También pienso que cuando la sopa de pescado se hace en casa, es uno de los platos que más exigen de la inteligencia y de la economía de movimientos pues, si te descuidas, acabas ensuciando todos los chinos que hay en casa, pasapurés, sartenes, cacerolas, fogones o placas de inducción. Es uno de los platos que más savoir faire exigen, con diferencia al resto de las sopas y cocidos de origen humilde. Si hasta ahora no has aprendido a hacerla, es mejor que no te pongas, que ni lo intentes siquiera, pues lo vas a poner todo perdido y te va a salir más cara la limpieza que los caracoles. A no ser que te propongas aprender de una vez para siempre, claro. En ese caso te puedo echar una mano.

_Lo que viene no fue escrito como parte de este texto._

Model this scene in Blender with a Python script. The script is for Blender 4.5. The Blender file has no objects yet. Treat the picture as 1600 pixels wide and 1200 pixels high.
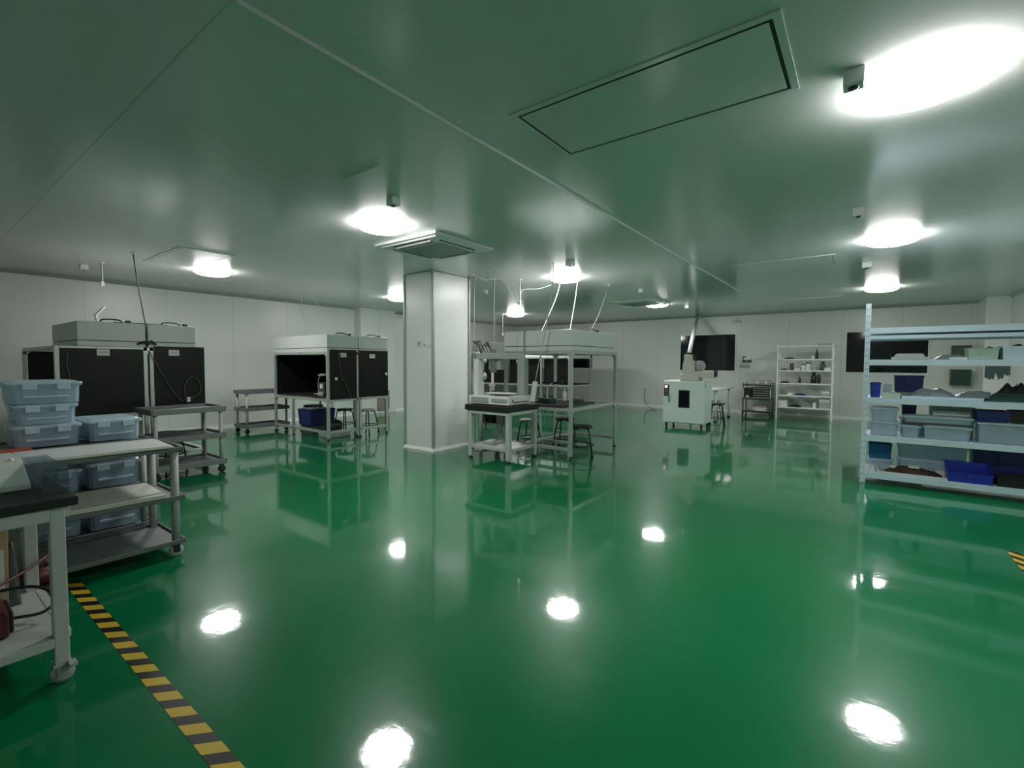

Por el ajetreo de la vida, hace tiempo que dejé de frecuentar una casa que tengo en alta estima, perdiendo de ese modo mi sopa. Así que volví al restaurante Arroenia el pasado domingo. Está donde siempre, un poco más adelante que la iglesia de Behobie, en el lado francés de la frontera con Irun, a un kilómetro del río Bidasoa. Esta parte del mundo ha sido siempre nido de contrabandistas a ambos lados del río, donde todavía viejetes que fuman Gitanes o Gauloises sin filtro y visten boina, te pueden contar cómo se pasaba champán, foie gras, medias de seda o puntillas en la posguerra. También hilo de cobre, televisores, vacas, zapatos, motocicletas... lo que fuera. Ahora el tráfico es de sur a norte, con gente que viene desde Burdeos y más allá en autobuses: cigarrillos, gasolina y, sobre todo, Ricard, mucho Ricard. Podríamos decir que estamos en una concurrida Tijuana muy barojiana.

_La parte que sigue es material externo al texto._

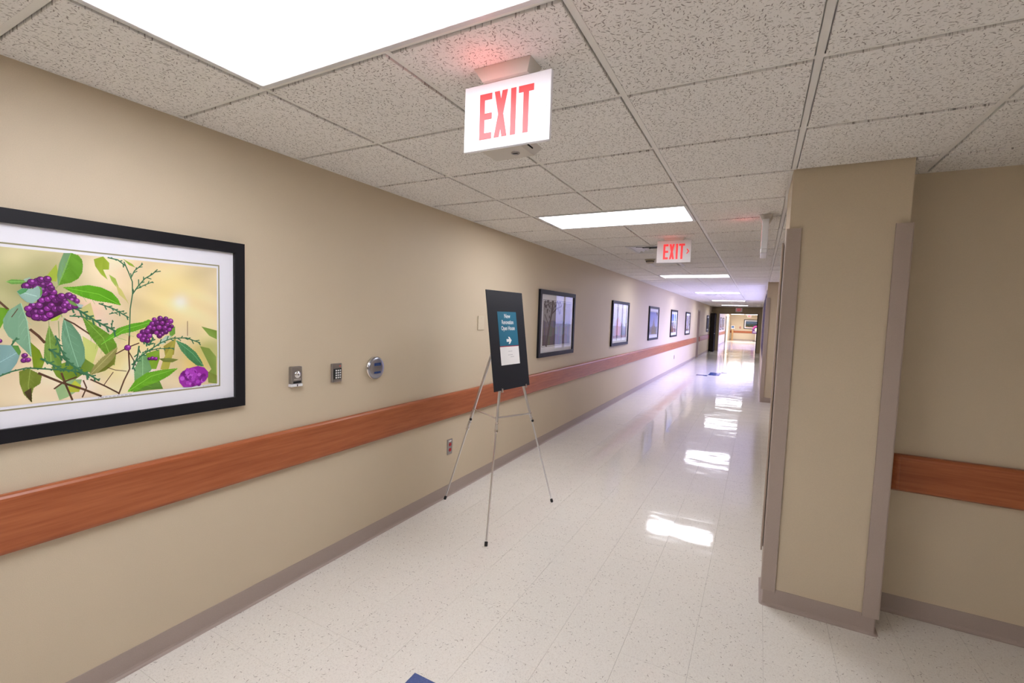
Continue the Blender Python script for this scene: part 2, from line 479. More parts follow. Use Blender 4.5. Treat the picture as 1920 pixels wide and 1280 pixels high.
skirting('baseboard_end_lobby', [(.03, YL), (XW, YL)])
def guard(parent, cx, cy, sx, sy, w=.072, z0=.092, z1=2.13):
    """L-shaped corner guard; sx, sy = direction of the outside of the corner"""
    t = .0100; g = .0050
    ox, oy = cx+sx*(t+g), cy+sy*(t+g); ix, iy = cx+sx*g, cy+sy*g; r = .007
    poly = [(ox-sx*w, iy), (ox-sx*w, oy-sy*.001), (ox-sx*(w-.001), oy), (ox-sx*r, oy), (ox-sx*r*.3, oy-sy*r*.3), (ox, oy-sy*r), (ox, oy-sy*(w-.001)), (ox-sx*.001, oy-sy*w), (ix, oy-sy*w), (ix, iy)]
    b = MB(); b.prism(poly, z0, z1, 'z', M_guard); return b.build('corner_guard', parent)
for P, y0, y1 in ((P1, 1.85, 2.42), (P2, 9.74, 10.3)):
    guard(P, XR, y0, -1, -1); guard(P, XP, y0, 1, -1) if P is P1 else None; guard(P, XR, y1, -1, 1)

# ------------------------------------------------------------------ floor tiles (one foot composition tiles)
FY = 0.105
SZ = 0.3048
def ftile_mesh(M, n):
    g = .00032; h = SZ/2-g; c = .0004
    b = MB(); vs = [(-h, -h, -.004), (h, -h, -.004), (h, h, -.004), (-h, h, -.004)]
    v2 = [(-h, -h, -c), (h, -h, -c), (h, h, -c), (-h, h, -c)]
    k = h-c; v3 = [(-k, -k, 0), (k, -k, 0), (k, k, 0), (-k, k, 0)]
    i = b.mi(M); R = [[b.bm.verts.new(p) for p in q] for q in (vs, v2, v3)]
    for A, B in zip(R[:-1], R[1:]):
        for j in range(4): b.bm.faces.new((A[j], A[(j+1) % 4], B[(j+1) % 4], B[j])).material_index = i
    b.bm.faces.new(R[2]).material_index = i
    return b.mesh(n)
tm, tb = ftile_mesh(M_floor, 'floor_tile'), ftile_mesh(M_blue, 'blue_floor_tile')
spans = []
def row_spans(j):
    y0 = FY+j*SZ; yc = y0+SZ/2; out = []
    xmax = XA if y0+SZ <= YA+.001 else (XP if y0 < 10.1 else XW)
    if y0 < YA < y0+SZ: xmax = XA
    cuts = None
    if j == 0: cuts = [(1.0668, 1.3716)]
    x = 0.0; k = 0
    while x < xmax-.005:
        x1 = min((k+1)*SZ, xmax); blue = False
        out.append([x, x1, y0, y0+SZ, blue]); x = x1; k += 1
    if j == 0:
        out = [s for s in out if not (.9 < s[0] < 1.5)]
        out += [[.9144, 1.0668, y0, y0+SZ, False], [1.0668, 1.3716, y0, y0+SZ, True], [1.3716, 1.524, y0, y0+SZ, False]]
    jj = {45: (2.5, 3.5), 46: (3.5, 4.5), 47: (3.5, 4.5), 48: (3.5, 4.5), 49: (4.5, 5.5)}.get(j)
    if jj:
        a, c = jj[0]*SZ, jj[1]*SZ
        out = [s for s in out if s[1] <= a-.5*SZ+.01 or s[0] >= c+.5*SZ-.01]
        out += [[a-.5*SZ, a, y0, y0+SZ, False], [a, c, y0, y0+SZ, True], [c, c+.5*SZ, y0, y0+SZ, False]]
    return out
allt = []
for j in range(-21, 152):
    allt += row_spans(j)
def inview(s):
    c = Vector(((s[0]+s[1])/2, (s[2]+s[3])/2, 0))-CLOC
    z = c.dot(fw)
    if z < .3: return False
    u = 960-20+880*c.dot(rt)/z; v = 649-880*c.dot(up)/z
    return -120 < u < 2050 and v < 1420 and not (s[0] > XR and s[2] > 2.0)
vis = sorted([s for s in allt if inview(s)], key=lambda s: ((s[0]+s[1])/2-CLOC.x)**2+((s[2]+s[3])/2-CLOC.y)**2)
near = vis[:296]; blues = [s for s in vis if s[4] and s not in near]; near += blues[:4]
nid = set(id(s) for s in near)
rest = MB(); rest.mi(M_floor); rest.mi(M_blue)
for s in allt:
    w = (s[1]-s[0]); d = (s[3]-s[2])
    rx, ry = random.gauss(0, .0009), random.gauss(0, .0009); dz = random.uniform(-.00006, .00006)
    if id(s) in nid:
        o = link('floor_tile', tb if s[4] else tm, floor, ((s[0]+s[1])/2, (s[2]+s[3])/2, dz))
        o.scale = (w/SZ, d/SZ, 1); o.rotation_euler = (rx, ry, 0)
        if s[4]: o['label'] = 'blue floor tile'
    else:
        g = .00032; cx, cy = (s[0]+s[1])/2, (s[2]+s[3])/2
        P = [(s[0]+g, s[2]+g), (s[1]-g, s[2]+g), (s[1]-g, s[3]-g), (s[0]+g, s[3]-g)]
        Q = [(x, y, dz+(y-cy)*rx-(x-cx)*ry) for x, y in P]
        Mx = M_blue if s[4] else M_floor
        f = rest.face(Q, Mx)
        for a, c in zip(Q, Q[1:]+Q[:1]):
            rest.face([a, (a[0], a[1], -.004), (c[0], c[1], -.004), c], Mx)
rest.build('floor_tile', floor, kind='stuff')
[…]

Ahí es donde Jakes Zamora tiene su restaurante desde que tuvo que abandonar el inolvidable Ikaztegia de Hendaya. Lo conozco hace más de 25 años, y aunque en este tiempo él ha evolucionado hacia la parte bandida de su abuelo José, he de reconocer que la suya ha sido una carrera ejemplar, de las de sudor, lágrimas, insistencia y mérito propio: ha levantado con sus propias manos, in stricto sensu, su precioso restaurante donde ofrece una cocina, digamos, clásica, en la que la base es la parrilla, con chuletas, chipirones y pescado asado.
La cuestión es que Jakes ofrece siempre una sopa de pescado igual a la última que comiste en su restuarante o a la que probaste por primera vez hace 25 años o repetiste hace 10, 12 ó 15 años. O el mes pasado. Pero digo mal, no es que sea igual, es que es la misma, milagrosamente.
Es una sopa consistente, plena de verdura y pescado, con su aroma lejano a hinojo, ilustrada de almejas y servida en puchero de barro en compañía de pan frito a capricho, de ese que o lo tomas, o lo dejas. La base es el fumet de pescado a base de verduras y pescados de roca que le surte su primo Peio, de la pescadería Ona de Hendaya: salmonetes, cabras, congrios... Por otro lado se incorporan las gambas flambeadas con cognac y la merluza, dejándolo todo en un largo y leve hervor para, finalmente, acabar añadiendo las almejas. 11 euros es lo que cuesta.
Es una sopa que no miente, que no lleva publicidad ni estruendo, que ni siquiera figura entre las especialidades de la carta, donde, por ejemplo, el ridículo nombre de “merlu a l’espagnole” para referirse a una merluza a la donostiarra ofende más que sorprende.
Pero volvamos a la sopa: es untuosa, sinfónica, redonda, plena, contundente, verdadera, nutritiva... Para mí, canónica. Puestos a pensar, no la puedo comparar con ninguna otra pues ninguna que recuerde se le arrima siquiera. Y es que las cosas son como son, sobre todo si hablamos de la sopa.